The book’s structure is disjointed and bitty, though, the many asides a distraction from the unfolding of story but these asides are one of the means by which Russ is pointing up her concerns.

Science Fiction is the perfect medium for thought experiments; SF is never really about the future. In its particular highlighting of how things might (still) be different in terms of sexual equality The Female Man was – and remains – an important book in the history of SF and in its evolution.

Curiosity corner. We had “waked” for “woke.” Is this a US usage? Also gay appeared in the sense of homosexual – as long ago as 1975!

Frederick Pohl

Another of Science Fiction’s prominent authors, Frederick Pohl, has died.

His contribution to the genre started early in its history, mostly pseudonymously at first but later notably in collaboration with C M Kornbluth. His writing career also developed under his own name and he won four Hugo and three Nebula awards overall.

It was not just as a writer that Pohl was important to the field. He was an influential editor of the magazines Galaxy and If in the 1960s and for Bantam Books in the 1970s where he took a punt on Samuel R Delany’s Dhalgren and Joanna Russ’s The Female Man.

Pohl also wrote an autobiographical account of his early years in the SF field and his meetings with the group of SF fans (many of whom were writers) known as “The Futurians” in The Way The Future Was.
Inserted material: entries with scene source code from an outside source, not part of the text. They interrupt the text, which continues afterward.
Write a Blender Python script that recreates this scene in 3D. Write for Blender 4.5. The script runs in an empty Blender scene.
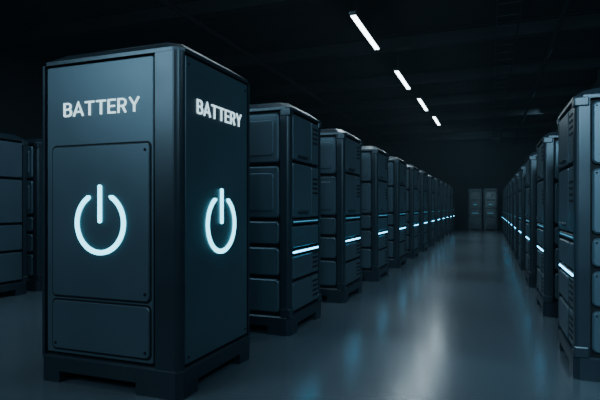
import bpy, bmesh, math
from mathutils import Vector, Matrix
scn=bpy.context.scene
col=scn.collection

# ---------------------------------------------------------------- materials
def principled(name, base, rough=.4, metal=0., var=.15, scale=6., bump=.0, rvar=.08, spec=.5, detail=6):
    m=bpy.data.materials.new(name); m.use_nodes=True
    nt=m.node_tree; b=nt.nodes['Principled BSDF']
    tc=nt.nodes.new('ShaderNodeTexCoord')
    n=nt.nodes.new('ShaderNodeTexNoise'); n.inputs['Scale'].default_value=scale; n.inputs['Detail'].default_value=detail
    nt.links.new(tc.outputs['Object'],n.inputs['Vector'])
    r=nt.nodes.new('ShaderNodeMapRange')
    r.inputs[1].default_value=.3; r.inputs[2].default_value=.7
    r.inputs[3].default_value=1-var; r.inputs[4].default_value=1+var
    nt.links.new(n.outputs['Fac'],r.inputs[0])
    mx=nt.nodes.new('ShaderNodeVectorMath'); mx.operation='SCALE'
    mx.inputs[0].default_value=base
    nt.links.new(r.outputs[0],mx.inputs['Scale'])
    nt.links.new(mx.outputs[0],b.inputs['Base Color'])
    r2=nt.nodes.new('ShaderNodeMapRange')
    r2.inputs[1].default_value=.3; r2.inputs[2].default_value=.7
    r2.inputs[3].default_value=rough-rvar; r2.inputs[4].default_value=rough+rvar
    nt.links.new(n.outputs['Fac'],r2.inputs[0])
    nt.links.new(r2.outputs[0],b.inputs['Roughness'])
    b.inputs['Metallic'].default_value=metal
    b.inputs['Specular IOR Level'].default_value=spec
    if bump:
        n2=nt.nodes.new('ShaderNodeTexNoise'); n2.inputs['Scale'].default_value=scale*40
        nt.links.new(tc.outputs['Object'],n2.inputs['Vector'])
        bp=nt.nodes.new('ShaderNodeBump'); bp.inputs['Strength'].default_value=bump; bp.inputs['Distance'].default_value=.002
        nt.links.new(n2.outputs['Fac'],bp.inputs['Height']); nt.links.new(bp.outputs[0],b.inputs['Normal'])
    return m
def emis(name,c,s):
    m=bpy.data.materials.new(name); m.use_nodes=True
    b=m.node_tree.nodes['Principled BSDF']
    b.inputs['Base Color'].default_value=(*[x*.5 for x in c],1); b.inputs['Emission Color'].default_value=(*c,1)
    b.inputs['Emission Strength'].default_value=s
    return m
M_PANEL=principled('blue_steel_panel',(.048,.072,.090),.38,.35,.06,2,.08,.03)
M_FRAME=principled('dark_steel_frame',(.017,.025,.033),.32,.35,.08,3,.06,.04)
M_DARK=principled('seam_black',(.002,.003,.004),.7,0,.1,5,spec=.2)
M_ICON=emis('backlit_white',(.18,.78,1.),4.2)
M_TEXT=emis('backlit_letter',(.62,.88,.97),1.5)
M_LED=emis('led_cyan',(.10,.58,1.),10.)
M_LEDDIM=emis('led_dim',(.14,.55,.85),.40)
M_GLASS=principled('rack_smoked_glass',(.010,.024,.030),.25,0,.05,3)
MATS=[M_PANEL,M_FRAME,M_DARK,M_ICON,M_LED,M_LEDDIM,M_GLASS,M_TEXT]
PANEL,FRAME,DARK,ICON,LED,LEDDIM,GLASS,TEXT=range(8)

# ---------------------------------------------------------------- mesh builder
class B:
    def __init__(s): s.v=[]; s.f=[]; s.m=[]
    def add(s,verts,faces,mat):
        o=len(s.v); s.v+= [tuple(v) for v in verts]
        s.f+=[[i+o for i in f] for f in faces]; s.m+=[mat]*len(faces)
    def loft(s,rings,mat,T=None,caps=True):
        n=len(rings[0]); V=[p for r in rings for p in r]
        if T: V=[T(*p) for p in V]
        F=[]
        for k in range(len(rings)-1):
            for i in range(n):
                j=(i+1)%n; F.append([k*n+i,k*n+j,(k+1)*n+j,(k+1)*n+i])
        if caps:
            F.append(list(range(n))[::-1]); F.append([(len(rings)-1)*n+i for i in range(n)])
        s.add(V,F,mat)
    def box(s,x0,x1,y0,y1,z0,z1,mat,bev=0.):
        bm=bmesh.new(); bmesh.ops.create_cube(bm,size=1)
        for v in bm.verts:
            v.co=Vector(((x0+x1)/2+v.co.x*(x1-x0),(y0+y1)/2+v.co.y*(y1-y0),(z0+z1)/2+v.co.z*(z1-z0)))
        if bev: bmesh.ops.bevel(bm,geom=bm.edges[:],offset=bev,segments=2,affect='EDGES',profile=.5)
        bm.verts.index_update()
        s.add([v.co for v in bm.verts],[[v.index for v in f.verts] for f in bm.faces],mat); bm.free()
    def mesh(s,name,mats=MATS):
        me=bpy.data.meshes.new(name); me.from_pydata(s.v,[],s.f)
        for m in mats: me.materials.append(m)
        for p,mi in zip(me.polygons,s.m): p.material_index=mi
        bm=bmesh.new(); bm.from_mesh(me); bmesh.ops.recalc_face_normals(bm,faces=bm.faces[:]); bm.to_mesh(me); bm.free()
        me.update(); return me
def rrect(a0,a1,z0,z1,r,seg=4):
    P=[]
    for cx,cz,s in ((a1-r,z1-r,0),(a0+r,z1-r,90),(a0+r,z0+r,180),(a1-r,z0+r,270)):
        for k in range(seg+1):
            t=math.radians(s+90*k/seg); P.append((cx+r*math.cos(t),cz+r*math.sin(t)))
    return P
def plate(b,T,a0,a1,z0,z1,t,mat,r=.02,n0=-.004,bev=.005):
    r=min(r,(a1-a0)/2.01,(z1-z0)/2.01)
    o=rrect(a0,a1,z0,z1,r); bb=min(bev,r*.8,max((t-n0)*.5,.0005))
    i=rrect(a0+bb,a1-bb,z0+bb,z1-bb,max(r-bb,.0005))
    b.loft([[(a,z,n0) for a,z in o],[(a,z,t-bb) for a,z in o],[(a,z,t) for a,z in i]],mat,T)
def faces4(W,D):
    return dict(F=lambda a,z,n:(a,-D/2-n,z), Bk=lambda a,z,n:(-a,D/2+n,z),
                R=lambda a,z,n:(W/2+n,a,z), L=lambda a,z,n:(-W/2-n,-a,z))
def plan(W,D,c,inset=0):
    x=W/2-inset; y=D/2-inset
    return [(x-c,-y),(x,-y+c),(x,y-c),(x-c,y),(-x+c,y),(-x,y-c),(-x,-y+c),(-x+c,-y)]
def bolt(b,T,a,z,n,r=.008):
    R1=[(a+r*math.cos(t*math.pi/4),z+r*math.sin(t*math.pi/4)) for t in range(8)]
    b.loft([[(p,q,n-.004) for p,q in R1],[(p,q,n+.003) for p,q in R1],[(a+(p-a)*.7,z+(q-z)*.7,n+.005) for p,q in R1]],DARK,T)
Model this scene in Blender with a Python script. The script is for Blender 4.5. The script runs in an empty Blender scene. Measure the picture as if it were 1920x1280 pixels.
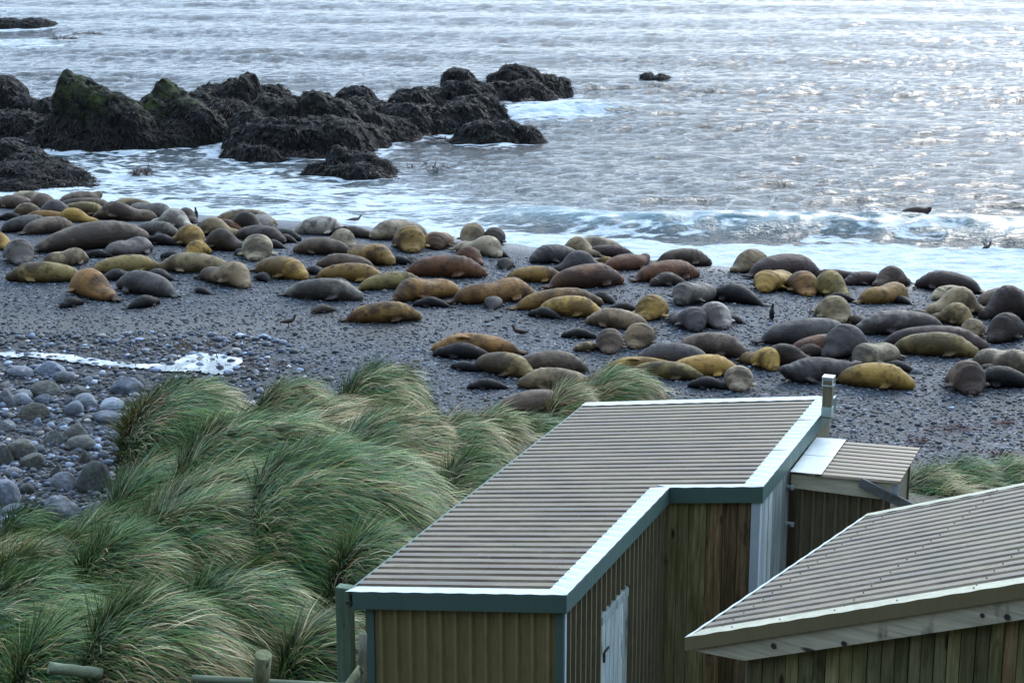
import bpy, bmesh, math, random
import numpy as np
from mathutils import Vector, Matrix, Quaternion

S = bpy.context.scene
COL = S.collection
rnd = random.Random(7)
RG = np.random.default_rng(11)

# ------------------------------------------------------------------ camera
F, VH, H = 3400.0, -230.0, 16.3          # focal length in photo pixels, horizon row, eye height over the sea
TH = math.atan((640 - VH) / F)
cam_d = bpy.data.cameras.new('camera'); cam = bpy.data.objects.new('camera', cam_d); COL.objects.link(cam)
cam_d.sensor_width = 36.0; cam_d.lens = F / 1920 * 36.0
cam_d.clip_start = 0.5; cam_d.clip_end = 12000
cam.location = (0, 0, H); cam.rotation_euler = (math.pi / 2 - TH, 0, 0)
S.camera = cam
S.render.resolution_x = 1024; S.render.resolution_y = 682

# ------------------------------------------------------------------ world, sun, exposure
SUN_EL, SUN_AZ = 17.0, 24.0              # degrees; azimuth clockwise from the view direction (+Y)
W = bpy.data.worlds.new('World'); S.world = W; W.use_nodes = True
nt = W.node_tree; nt.nodes.clear()
def wn(t, **k):
    n = nt.nodes.new(t)
    for a, b in k.items(): setattr(n, a, b)
    return n
out = wn('ShaderNodeOutputWorld'); bg = wn('ShaderNodeBackground')
sky = wn('ShaderNodeTexSky', sky_type='NISHITA', sun_disc=False)
sky.sun_elevation = math.radians(SUN_EL); sky.sun_rotation = math.radians(SUN_AZ)
sky.air_density = 1.0; sky.dust_density = 1.5; sky.ozone_density = 2.0
tc = wn('ShaderNodeTexCoord'); mp = wn('ShaderNodeMapping'); mp.inputs['Scale'].default_value = (1.2, 1.2, 3.5)
nz = wn('ShaderNodeTexNoise'); nz.inputs['Scale'].default_value = 1.9; nz.inputs['Detail'].default_value = 7; nz.inputs['Roughness'].default_value = .58
rp = wn('ShaderNodeValToRGB'); rp.color_ramp.elements[0].position = .34; rp.color_ramp.elements[0].color = (.72,)*3+(1,)
rp.color_ramp.elements[1].position = .60; rp.color_ramp.elements[1].color = (1,)*3+(1,)
mx = wn('ShaderNodeMix', data_type='RGBA'); mx.inputs['B'].default_value = (5.3, 6.1, 7.7, 1)   # the cloud sheet
nt.links.new(tc.outputs['Generated'], mp.inputs['Vector']); nt.links.new(mp.outputs[0], nz.inputs['Vector'])
nt.links.new(nz.outputs['Fac'], rp.inputs[0])
nt.links.new(rp.outputs[0], mx.inputs['Factor'])
nt.links.new(sky.outputs[0], mx.inputs['A'])
# an overcast sky is brighter on the side where the sun stands behind the cloud
dt = wn('ShaderNodeVectorMath', operation='DOT_PRODUCT'); dt.inputs[1].default_value = (math.sin(math.radians(SUN_AZ)) * .95, math.cos(math.radians(SUN_AZ)) * .95, .3)
nt.links.new(tc.outputs['Generated'], dt.inputs[0])
mr = wn('ShaderNodeMapRange'); mr.inputs['From Min'].default_value = -1; mr.inputs['From Max'].default_value = 1; mr.inputs['To Min'].default_value = .42; mr.inputs['To Max'].default_value = 2.15; mr.interpolation_type = 'SMOOTHSTEP'
nt.links.new(dt.outputs['Value'], mr.inputs['Value'])
cl = wn('ShaderNodeVectorMath', operation='SCALE'); cl.inputs[0].default_value = (4.5, 6.0, 7.8); nt.links.new(mr.outputs[0], cl.inputs['Scale']); nt.links.new(cl.outputs[0], mx.inputs['B'])
nt.links.new(mx.outputs['Result'], bg.inputs[0]); nt.links.new(bg.outputs[0], out.inputs[0])
bg.inputs[1].default_value = 0.14
sun_d = bpy.data.lights.new('sun', 'SUN'); sun = bpy.data.objects.new('sun', sun_d); COL.objects.link(sun)
sun_d.energy = 1.5; sun_d.angle = math.radians(24); sun_d.color = (1.0, .95, .87)
az, el = math.radians(SUN_AZ), math.radians(SUN_EL + 10)
sdir = Vector((math.sin(az) * math.cos(el), math.cos(az) * math.cos(el), math.sin(el)))
sun.rotation_euler = sdir.to_track_quat('Z', 'Y').to_euler()
S.view_settings.view_transform = 'Standard'; S.view_settings.look = 'None'
S.view_settings.gamma = 1; S.view_settings.exposure = 0.42; S.view_settings.use_curve_mapping = False
S.render.engine = 'CYCLES'

# ------------------------------------------------------------------ geometry of the view: where a photo point lies in the place
_fw = np.array([0, math.cos(TH), -math.sin(TH)]); _up = np.array([0, math.sin(TH), math.cos(TH)]); _rt = np.array([1., 0, 0])
_C = np.array([0, 0, H])
def ray(x, v):
    d = _fw * F + _rt * (x - 960) - _up * (v - 640); return d / np.linalg.norm(d)
def at_z(x, v, z): d = ray(x, v); return _C + d * (z - H) / d[2]
def at_D(x, v, D): d = ray(x, v); return _C + d * D / d[1]
def on_ground(x, v):
    d = ray(x, v); t = 20.0
    for _ in range(900):
        p = _C + d * t
        g = float(ground_z(p[0], p[1]))
        if p[2] <= g + .002: break
        t += max(.01, (p[2] - g) * 1.2)
    return _C + d * t

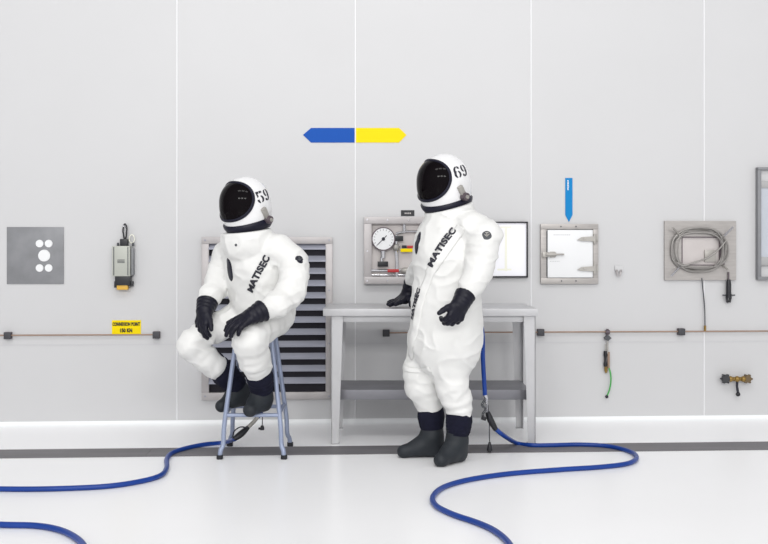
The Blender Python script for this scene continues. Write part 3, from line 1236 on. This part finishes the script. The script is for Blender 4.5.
def helmet(root, C, R, face_deg, pitch, tilt, digits, dA, dB, dh, latch_px):
    a = math.radians(face_deg)
    fwd = V(-math.sin(a), -math.cos(a), 0)
    left = V(math.cos(a), -math.sin(a), 0)
    pr = math.radians(pitch)
    Fd = (fwd * math.cos(pr) - UP * math.sin(pr)).normalized()
    Ud = left.cross(Fd) * -1 if left.cross(Fd).z < 0 else left.cross(Fd)
    Ld = left
    # roll
    rl = math.radians(tilt)
    Ud, Ld = (Ud * math.cos(rl) + Ld * math.sin(rl)), (Ld * math.cos(rl) - Ud * math.sin(rl))
    # shell
    bm = bmesh.new()
    nu, nv = 64, 34
    rings = []
    for j in range(nv + 1):
        el = 90 - (90 + 66) * j / nv
        if j == 0:
            rings.append([bm.verts.new(sph(C, Fd, Ld, Ud, 0, 90, R))])
        else:
            rings.append([bm.verts.new(sph(C, Fd, Ld, Ud, 360 * i_ / nu, el, R)) for i_ in range(nu)])
    for i_ in range(nu):
        bm.faces.new((rings[0][0], rings[1][i_], rings[1][(i_ + 1) % nu]))
    for j in range(1, nv):
        for i_ in range(nu):
            bm.faces.new((rings[j][i_], rings[j + 1][i_], rings[j + 1][(i_ + 1) % nu], rings[j][(i_ + 1) % nu]))
    bm.faces.new(list(reversed(rings[-1])))
    bmesh.ops.recalc_face_normals(bm, faces=bm.faces)
    for f in bm.faces:
        f.smooth = True
    me = bpy.data.meshes.new('helmet')
    bm.to_mesh(me)
    bv = BVHTree.FromBMesh(bm)
    bm.free()
    hel = link('helmet', me, M['shell'], root)
    hel['label'] = 'white helmet with dark visor'

    # visor: a bulging pane over the face opening
    def vis(rho, th, lift):
        ct, stt = math.cos(th), math.sin(th)
        ex = 2.35
        k = (abs(ct) ** ex + abs(stt) ** ex) ** (-1 / ex)
        x, y = rho * k * ct, rho * k * stt
        el = 7.5 + 43.5 * y
        az = 64 * x * (1.0 - 0.10 * max(0, -y)) / max(0.72, math.cos(math.radians(el)) ** 0.28)
        return sph(C, Fd, Ld, Ud, az, el, R + lift)
    bm = bmesh.new()
    nr, nt_ = 16, 72
    ctr_ = bm.verts.new(vis(0, 0, 0.014))
    rg = []
    for j in range(1, nr + 1):
        rho = j / nr
        lift = 0.004 + 0.010 * (1 - rho ** 3)
        rg.append([bm.verts.new(vis(rho, 2 * PI * i_ / nt_, lift)) for i_ in range(nt_)])
    rg.append([bm.verts.new(vis(1.0, 2 * PI * i_ / nt_, -0.004)) for i_ in range(nt_)])
    for i_ in range(nt_):
        bm.faces.new((ctr_, rg[0][i_], rg[0][(i_ + 1) % nt_]))
    for j in range(len(rg) - 1):
        for i_ in range(nt_):
            bm.faces.new((rg[j][i_], rg[j + 1][i_], rg[j + 1][(i_ + 1) % nt_], rg[j][(i_ + 1) % nt_]))
    bmesh.ops.recalc_face_normals(bm, faces=bm.faces)
    for f in bm.faces:
        f.smooth = True
    me = bpy.data.meshes.new('visor')
    bm.to_mesh(me)
    bm.free()
    v_ = link('visor', me, M['visor'], hel)
    v_['label'] = 'dark glossy visor'
    rim = [vis(1.0, 2 * PI * i_ / nt_, 0.001) for i_ in range(nt_)]
    MB().tube(rim, 0.010, 8, closed=True).build('visor_rim', M['navy'], hel)
    # neck ring under the chin, navy, higher at the nape
    def ring_el(az_):
        return -42 - 11.5 * math.cos(math.radians(az_))
    n_ = 64
    path, mb = [], MB()
    rings = []
    for i_ in range(n_):
        az = 360 * i_ / n_
        q = [sph(C, Fd, Ld, Ud, az, ring_el(az) + e_, R + l_) for (e_, l_) in ((6, 0.0), (5, 0.010), (0.5, 0.013), (-6, 0.013), (-11, 0.011), (-12, 0.0))]
        rings.append([mb.bm.verts.new(x) for x in q])
    fs = []
    for i_ in range(n_):
        A_, B_ = rings[i_], rings[(i_ + 1) % n_]
        for k in range(len(A_) - 1):
            fs.append(mb.bm.faces.new((A_[k], A_[k + 1], B_[k + 1], B_[k])))
    bmesh.ops.recalc_face_normals(mb.bm, faces=fs)
    mb.build('neck_ring', M['navy'], hel, ang=60)
    decal('number_print', digits_mesh(digits), bv, dA, dB, dh, M['ink'], hel, lift=0.0015, cuts=1)
    # latch on the wearer's left cheek
    pa, na = hit(bv, latch_px[0], latch_px[1])
    pb, nb = hit(bv, latch_px[2], latch_px[3])
    x = (pb - pa)
    L_ = x.length
    x.normalize()
    n = (na + nb).normalized()
    y = n.cross(x)
    lt = MB().obox((pa + pb) / 2 + n * 0.008, x, y, n, L_ / 2, 0.016, 0.012, 0.005).build('latch', M['latch'], hel)
    MB().cyl(pb + n * 0.004, pb + n * 0.034, 0.026, 0.022, 18).build('latch_knob', M['latch_dk'], lt)
    MB().cyl(pb + n * 0.03, pb + n * 0.042, 0.012, 0.010, 12).build('latch_pin', M['latch'], lt)
    return hel, bv, (Fd, Ld, Ud)


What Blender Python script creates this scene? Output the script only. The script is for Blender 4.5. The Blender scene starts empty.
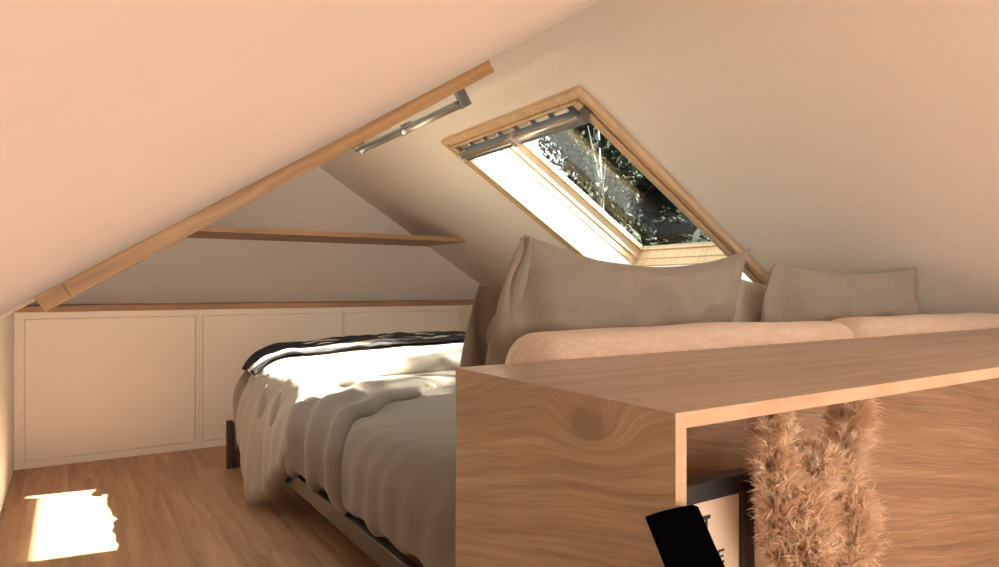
import bpy, bmesh, math, random
from mathutils import Vector, Matrix, noise

S = bpy.context.scene
COL = S.collection
R = math.radians

# ---------------------------------------------------------------- camera
cam_d = bpy.data.cameras.new('camera')
cam = bpy.data.objects.new('camera', cam_d)
COL.objects.link(cam)
cam.location = (0, 0, 1.0)
cam.rotation_euler = (R(90), 0, -math.atan2(431.5, 676.0))
cam_d.sensor_fit = 'HORIZONTAL'
cam_d.sensor_width = 36
cam_d.lens = 676.0 / 999.0 * 36
cam_d.shift_y = 3.5 / 999.0
cam_d.clip_start = 0.002
cam_d.clip_end = 200
S.camera = cam

# ---------------------------------------------------------------- world, sun, exposure
W = bpy.data.worlds.new('sky')
S.world = W
W.use_nodes = True
bg = W.node_tree.nodes['Background']
bg.inputs['Color'].default_value = (0.80, 0.90, 1.0, 1)
bg.inputs['Strength'].default_value = 2.6

sd = bpy.data.lights.new('sun', 'SUN')
sd.energy = 130
sd.color = (1.0, 0.91, 0.79)
sd.angle = R(0.6)
sun = bpy.data.objects.new('sun', sd)
COL.objects.link(sun)
sun.location = (8, -3, 9)
sun.rotation_euler = Vector((-1.15, 0.42, -1.0)).to_track_quat('-Z', 'Y').to_euler()

# warm fill lamp added behind the viewer, outside the added gable window
ad = bpy.data.lights.new('gable_fill', 'AREA')
ad.shape = 'RECTANGLE'
ad.size = 2.3
ad.size_y = 1.0
ad.energy = 74
ad.color = (1.0, 0.93, 0.83)
al = bpy.data.objects.new('gable_fill', ad)
COL.objects.link(al)
al.location = (1.60, -2.45, 0.86)
al.rotation_euler = Vector((0.12, 1, -0.42)).to_track_quat('-Z', 'Z').to_euler()

S.view_settings.view_transform = 'Standard'
S.view_settings.look = 'None'
S.view_settings.exposure = 0.17
S.view_settings.gamma = 1.0
S.view_settings.use_curve_mapping = False
S.cycles.max_bounces = 10
S.cycles.diffuse_bounces = 8

# ---------------------------------------------------------------- material helpers
def newmat(name):
    m = bpy.data.materials.new(name)
    m.use_nodes = True
    nt = m.node_tree
    return m, nt, nt.nodes['Principled BSDF']

def N(nt, typ, **kw):
    n = nt.nodes.new(typ)
    for k, v in kw.items():
        if k in n.inputs:
            n.inputs[k].default_value = v
        else:
            setattr(n, k, v)
    return n

def L(nt, a, b):
    nt.links.new(a, b)

def ramp(nt, fac, stops):
    r = nt.nodes.new('ShaderNodeValToRGB')
    e = r.color_ramp.elements
    while len(e) < len(stops):
        e.new(0.5)
    for i, (p, c) in enumerate(stops):
        e[i].position = p
        e[i].color = (c[0], c[1], c[2], 1)
    L(nt, fac, r.inputs[0])
    return r.outputs[0]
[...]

In later years he adapted this title to take up blogging, at The Way The Future Blogs, an unfailingly entertaining and informative blog which I shall miss.

Frederik George Pohl, Jr. 26/11/1919-2/9/2013. So it goes.

Joanna Russ

I’ve just caught up with the news that Joanna Russ has died.

She was one of the first women to break into the male dominated world of 1960s Science Fiction and used feminism as her main theme, explicitly critiquing sexism and women’s perceived role in society. In this respect SF was, of course, a perfect vehicle with its ability to take a fresh look at how things are and how perhaps they ought to be.

I do not recall reading The Female Man, perhaps her most famous novel, but may have done so in my teens when most of my reading came from the local Library. I do have Picnic On Paradise (1968) on my shelves and certainly read that but must admit I don’t remember much of it from this distance in time.

What is undeniable is the impact Russ had in promoting women and feminism in SF.

Russ also took a great interest in slash fiction and seems to have been a force in it beginning to be taken more seriously than when it first appeared.

Joanna Russ 22/2/1937-29/4/2011. So it goes.